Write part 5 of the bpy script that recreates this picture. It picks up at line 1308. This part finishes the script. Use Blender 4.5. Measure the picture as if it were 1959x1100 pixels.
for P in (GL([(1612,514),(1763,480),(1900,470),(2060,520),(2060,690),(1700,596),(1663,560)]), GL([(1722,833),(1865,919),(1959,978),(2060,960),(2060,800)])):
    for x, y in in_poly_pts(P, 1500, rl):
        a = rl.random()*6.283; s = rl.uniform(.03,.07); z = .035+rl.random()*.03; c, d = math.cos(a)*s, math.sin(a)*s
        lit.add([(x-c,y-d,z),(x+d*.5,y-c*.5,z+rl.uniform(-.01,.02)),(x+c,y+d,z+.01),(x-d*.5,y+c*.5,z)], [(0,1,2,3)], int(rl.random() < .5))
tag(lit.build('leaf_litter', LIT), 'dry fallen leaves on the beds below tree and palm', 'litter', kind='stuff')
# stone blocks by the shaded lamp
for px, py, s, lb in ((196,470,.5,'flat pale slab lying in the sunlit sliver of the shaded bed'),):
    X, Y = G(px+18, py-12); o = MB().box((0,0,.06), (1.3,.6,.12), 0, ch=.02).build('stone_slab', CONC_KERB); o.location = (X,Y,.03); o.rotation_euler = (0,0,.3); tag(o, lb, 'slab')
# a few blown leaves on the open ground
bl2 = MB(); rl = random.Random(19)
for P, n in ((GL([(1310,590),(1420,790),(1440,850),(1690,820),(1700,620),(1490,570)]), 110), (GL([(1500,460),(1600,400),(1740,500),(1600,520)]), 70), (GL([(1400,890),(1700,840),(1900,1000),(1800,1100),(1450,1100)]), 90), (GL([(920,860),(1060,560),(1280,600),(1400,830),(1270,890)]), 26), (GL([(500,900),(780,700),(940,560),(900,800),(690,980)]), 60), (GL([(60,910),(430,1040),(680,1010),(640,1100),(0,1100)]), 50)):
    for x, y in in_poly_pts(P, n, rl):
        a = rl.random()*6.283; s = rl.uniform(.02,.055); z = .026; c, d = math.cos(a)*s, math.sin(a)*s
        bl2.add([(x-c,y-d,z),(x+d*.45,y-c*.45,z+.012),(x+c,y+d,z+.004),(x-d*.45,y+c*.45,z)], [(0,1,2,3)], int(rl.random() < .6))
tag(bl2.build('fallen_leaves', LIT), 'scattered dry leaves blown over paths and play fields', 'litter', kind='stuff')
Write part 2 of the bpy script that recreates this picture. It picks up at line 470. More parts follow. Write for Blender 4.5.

## Aim of the exercise:
Repeat the records above exactly, leaving none out.

## Reply to the task:
Write part 5 of the bpy script that recreates this picture. It picks up at line 1308. This part finishes the script. Use Blender 4.5. Measure the picture as if it were 1959x1100 pixels.
for P in (GL([(1612,514),(1763,480),(1900,470),(2060,520),(2060,690),(1700,596),(1663,560)]), GL([(1722,833),(1865,919),(1959,978),(2060,960),(2060,800)])):
    for x, y in in_poly_pts(P, 1500, rl):
        a = rl.random()*6.283; s = rl.uniform(.03,.07); z = .035+rl.random()*.03; c, d = math.cos(a)*s, math.sin(a)*s
        lit.add([(x-c,y-d,z),(x+d*.5,y-c*.5,z+rl.uniform(-.01,.02)),(x+c,y+d,z+.01),(x-d*.5,y+c*.5,z)], [(0,1,2,3)], int(rl.random() < .5))
tag(lit.build('leaf_litter', LIT), 'dry fallen leaves on the beds below tree and palm', 'litter', kind='stuff')
# stone blocks by the shaded lamp
for px, py, s, lb in ((196,470,.5,'flat pale slab lying in the sunlit sliver of the shaded bed'),):
    X, Y = G(px+18, py-12); o = MB().box((0,0,.06), (1.3,.6,.12), 0, ch=.02).build('stone_slab', CONC_KERB); o.location = (X,Y,.03); o.rotation_euler = (0,0,.3); tag(o, lb, 'slab')
# a few blown leaves on the open ground
bl2 = MB(); rl = random.Random(19)
for P, n in ((GL([(1310,590),(1420,790),(1440,850),(1690,820),(1700,620),(1490,570)]), 110), (GL([(1500,460),(1600,400),(1740,500),(1600,520)]), 70), (GL([(1400,890),(1700,840),(1900,1000),(1800,1100),(1450,1100)]), 90), (GL([(920,860),(1060,560),(1280,600),(1400,830),(1270,890)]), 26), (GL([(500,900),(780,700),(940,560),(900,800),(690,980)]), 60), (GL([(60,910),(430,1040),(680,1010),(640,1100),(0,1100)]), 50)):
    for x, y in in_poly_pts(P, n, rl):
        a = rl.random()*6.283; s = rl.uniform(.02,.055); z = .026; c, d = math.cos(a)*s, math.sin(a)*s
        bl2.add([(x-c,y-d,z),(x+d*.45,y-c*.45,z+.012),(x+c,y+d,z+.004),(x-d*.45,y+c*.45,z)], [(0,1,2,3)], int(rl.random() < .6))
tag(bl2.build('fallen_leaves', LIT), 'scattered dry leaves blown over paths and play fields', 'litter', kind='stuff')
Write part 2 of the bpy script that recreates this picture. It picks up at line 470. More parts follow. Write for Blender 4.5.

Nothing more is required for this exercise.